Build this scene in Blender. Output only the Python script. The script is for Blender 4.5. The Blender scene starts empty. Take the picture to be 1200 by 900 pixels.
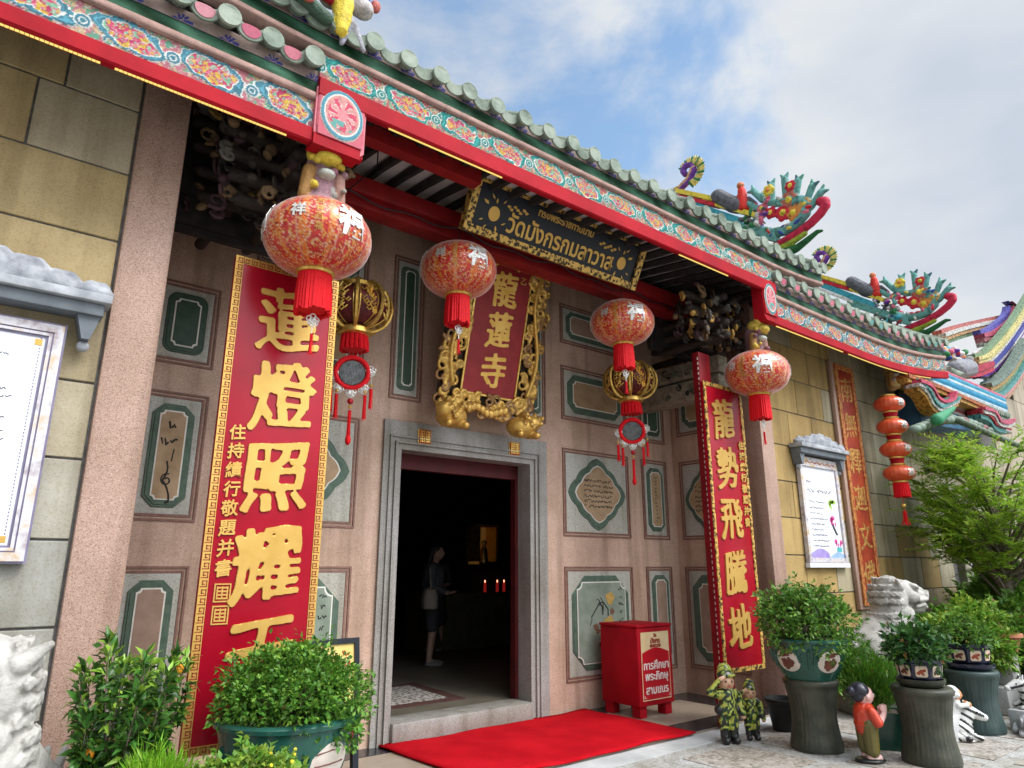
import bpy, bmesh, math, random
import numpy as np
from mathutils import Vector, Matrix, Euler
PI = math.pi
random.seed(7); RNG = np.random.default_rng(7)
S = bpy.context.scene
COL = S.collection

# ------------------------------------------------------------------ camera, sky, sun, exposure
cam_d = bpy.data.cameras.new("camera"); cam_d.lens = 24; cam_d.sensor_width = 36
cam_d.clip_start = 0.05; cam_d.clip_end = 3000
cam = bpy.data.objects.new("camera", cam_d); COL.objects.link(cam)
cam.location = (0, 0, 1.6)
cam.rotation_euler = (math.radians(90 + 15.043), 0, math.radians(-38.54))
S.camera = cam

SUN_EL, SUN_AZ = 50.0, -66.0          # azimuth measured from +X towards +Y: the light comes from the front right
world = bpy.data.worlds.new("World"); S.world = world; world.use_nodes = True
def build_world():
    nt = world.node_tree; N = nt.nodes; L = nt.links; N.clear()
    out = N.new("ShaderNodeOutputWorld"); bg = N.new("ShaderNodeBackground")
    bg.inputs["Strength"].default_value = 0.12
    sky = N.new("ShaderNodeTexSky"); sky.sky_type = 'NISHITA'; sky.sun_disc = False
    sky.sun_elevation = math.radians(SUN_EL); sky.sun_rotation = math.radians(90 - SUN_AZ)
    sky.air_density = 1.3; sky.dust_density = 0.6; sky.ozone_density = 2.0
    tc = N.new("ShaderNodeTexCoord")
    mp = N.new("ShaderNodeMapping"); mp.inputs["Scale"].default_value = (1.0, 1.0, 1.7)
    mp.inputs["Location"].default_value = (3.1, 0.4, 0.2)
    L.new(tc.outputs["Generated"], mp.inputs["Vector"])
    n1 = N.new("ShaderNodeTexNoise"); n1.inputs["Scale"].default_value = 3.2; n1.inputs["Detail"].default_value = 9
    n1.inputs["Roughness"].default_value = 0.58; n1.inputs["Distortion"].default_value = 0.25
    L.new(mp.outputs[0], n1.inputs["Vector"])
    n2 = N.new("ShaderNodeTexNoise"); n2.inputs["Scale"].default_value = 2.0; n2.inputs["Detail"].default_value = 6
    mp2 = N.new("ShaderNodeMapping"); mp2.inputs["Location"].default_value = (7.7, 2.2, 5.0); mp2.inputs["Scale"].default_value = (1, 1, 2.4)
    L.new(tc.outputs["Generated"], mp2.inputs["Vector"]); L.new(mp2.outputs[0], n2.inputs["Vector"])
    # clouds open towards a bluer patch of the sky
    dt = N.new("ShaderNodeVectorMath"); dt.operation = 'DOT_PRODUCT'
    dt.inputs[1].default_value = Vector((0.563, 0.545, 0.621)).normalized()
    L.new(tc.outputs["Generated"], dt.inputs[0])
    mr = N.new("ShaderNodeMapRange"); mr.inputs["From Min"].default_value = 0.90; mr.inputs["From Max"].default_value = 1.0
    mr.inputs["To Min"].default_value = 0.25; mr.inputs["To Max"].default_value = -0.045
    L.new(dt.outputs["Value"], mr.inputs["Value"])
    ad = N.new("ShaderNodeMath"); ad.operation = 'ADD'; L.new(n1.outputs["Fac"], ad.inputs[0]); L.new(mr.outputs[0], ad.inputs[1])
    rp = N.new("ShaderNodeMapRange"); rp.interpolation_type = 'SMOOTHSTEP'
    rp.inputs["From Min"].default_value = 0.40; rp.inputs["From Max"].default_value = 0.66
    L.new(ad.outputs[0], rp.inputs["Value"])
    cr = N.new("ShaderNodeValToRGB")
    e = cr.color_ramp.elements
    e[0].position = 0.38; e[0].color = (3.25, 3.6, 4.15, 1); e[1].position = 0.60; e[1].color = (4.4, 4.55, 4.7, 1)
    L.new(n2.outputs["Fac"], cr.inputs["Fac"])
    # the cloud deck is brighter around the veiled sun
    ds = N.new("ShaderNodeVectorMath"); ds.operation = 'DOT_PRODUCT'
    a, b = math.radians(SUN_AZ), math.radians(SUN_EL)
    ds.inputs[1].default_value = (math.cos(a) * math.cos(b), math.sin(a) * math.cos(b), math.sin(b))
    L.new(tc.outputs["Generated"], ds.inputs[0])
    ms = N.new("ShaderNodeMapRange"); ms.inputs["From Min"].default_value = 0.66; ms.inputs["From Max"].default_value = 1.0
    ms.inputs["To Min"].default_value = 1.0; ms.inputs["To Max"].default_value = 8.0
    L.new(ds.outputs["Value"], ms.inputs["Value"])
    vm = N.new("ShaderNodeVectorMath"); vm.operation = 'SCALE'
    L.new(cr.outputs["Color"], vm.inputs[0]); L.new(ms.outputs[0], vm.inputs["Scale"])
    sk = N.new("ShaderNodeVectorMath"); sk.operation = 'MULTIPLY'; sk.inputs[1].default_value = (1.3, 1.32, 1.25)
    L.new(sky.outputs[0], sk.inputs[0])
    mx = N.new("ShaderNodeMix"); mx.data_type = 'RGBA'
    L.new(rp.outputs[0], mx.inputs["Factor"]); L.new(sk.outputs[0], mx.inputs["A"]); L.new(vm.outputs[0], mx.inputs["B"])
    L.new(mx.outputs["Result"], bg.inputs["Color"]); L.new(bg.outputs[0], out.inputs["Surface"])
build_world()
sun_d = bpy.data.lights.new("sun", 'SUN'); sun_d.energy = 1.5; sun_d.angle = math.radians(22); sun_d.color = (1.0, 0.955, 0.89)
sun = bpy.data.objects.new("sun", sun_d); COL.objects.link(sun)
sun.rotation_euler = (math.radians(90 - SUN_EL), 0, math.radians(SUN_AZ + 90))
S.view_settings.view_transform = 'Standard'; S.view_settings.look = 'None'
S.view_settings.gamma = 1; S.view_settings.use_curve_mapping = False
S.view_settings.exposure = 0.62
S.render.engine = 'CYCLES'
S.cycles.use_denoising = True
S.cycles.max_bounces = 8

# ------------------------------------------------------------------ materials
MATS = {}
def lin(r, g, b):
    f = lambda c: c / 12.92 if c <= .04045 else ((c + .055) / 1.055) ** 2.4
    return (f(r / 255), f(g / 255), f(b / 255))
def mat(name, c1, c2=None, scale=8, rough=.6, metal=0, bump=0, bscale=None, detail=5, coat=0, attr=False, spec=.28,
        emit=None, estr=0, contrast=(.35, .65), translucent=0, third=None):
    if name in MATS: return MATS[name]
    m = bpy.data.materials.new(name); m.use_nodes = True; MATS[name] = m
    nt = m.node_tree; N = nt.nodes; L = nt.links
    b = N["Principled BSDF"]
    b.inputs["Roughness"].default_value = rough; b.inputs["Metallic"].default_value = metal
    b.inputs["Coat Weight"].default_value = coat; b.inputs["Coat Roughness"].default_value = .12
    b.inputs["Specular IOR Level"].default_value = spec
    tc = N.new("ShaderNodeTexCoord")
    n = N.new("ShaderNodeTexNoise"); n.inputs["Scale"].default_value = scale; n.inputs["Detail"].default_value = detail
    n.inputs["Roughness"].default_value = .6
    L.new(tc.outputs["Object"], n.inputs["Vector"])
    r = N.new("ShaderNodeValToRGB"); r.color_ramp.elements[0].position = contrast[0]; r.color_ramp.elements[1].position = contrast[1]
    r.color_ramp.elements[0].color = (*c1, 1); r.color_ramp.elements[1].color = (*(c2 or c1), 1)
    if third is not None:
        e = r.color_ramp.elements.new((contrast[0] + contrast[1]) / 2); e.color = (*third, 1)
    L.new(n.outputs["Fac"], r.inputs["Fac"])
    src = r.outputs["Color"]
    if attr:
        at_ = N.new("ShaderNodeAttribute"); at_.attribute_name = "Col"
        mm = N.new("ShaderNodeMix"); mm.data_type = 'RGBA'; mm.blend_type = 'MULTIPLY'; mm.inputs["Factor"].default_value = 1
        L.new(at_.outputs["Color"], mm.inputs["A"]); L.new(src, mm.inputs["B"]); src = mm.outputs["Result"]
    L.new(src, b.inputs["Base Color"])
    if bump:
        n2 = N.new("ShaderNodeTexNoise"); n2.inputs["Scale"].default_value = bscale or scale * 4; n2.inputs["Detail"].default_value = 6
        L.new(tc.outputs["Object"], n2.inputs["Vector"])
        bp = N.new("ShaderNodeBump"); bp.inputs["Strength"].default_value = bump; bp.inputs["Distance"].default_value = .01
        L.new(n2.outputs["Fac"], bp.inputs["Height"]); L.new(bp.outputs[0], b.inputs["Normal"])
    if emit:
        b.inputs["Emission Color"].default_value = (*emit, 1); b.inputs["Emission Strength"].default_value = estr
    if translucent:
        tr = N.new("ShaderNodeBsdfTranslucent"); mxs = N.new("ShaderNodeMixShader"); mxs.inputs[0].default_value = translucent
        L.new(src, tr.inputs["Color"]); L.new(b.outputs[0], mxs.inputs[1]); L.new(tr.outputs[0], mxs.inputs[2])
        L.new(mxs.outputs[0], N["Material Output"].inputs["Surface"])
    return m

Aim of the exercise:
Leave out the pictures and repeat the lines from the start of the material through the line with "S.camera = cam", inclusive.

Output of the exercise:
Build this scene in Blender. Output only the Python script. The script is for Blender 4.5. The Blender scene starts empty. Take the picture to be 1200 by 900 pixels.
import bpy, bmesh, math, random
import numpy as np
from mathutils import Vector, Matrix, Euler
PI = math.pi
random.seed(7); RNG = np.random.default_rng(7)
S = bpy.context.scene
COL = S.collection

# ------------------------------------------------------------------ camera, sky, sun, exposure
cam_d = bpy.data.cameras.new("camera"); cam_d.lens = 24; cam_d.sensor_width = 36
cam_d.clip_start = 0.05; cam_d.clip_end = 3000
cam = bpy.data.objects.new("camera", cam_d); COL.objects.link(cam)
cam.location = (0, 0, 1.6)
cam.rotation_euler = (math.radians(90 + 15.043), 0, math.radians(-38.54))
S.camera = cam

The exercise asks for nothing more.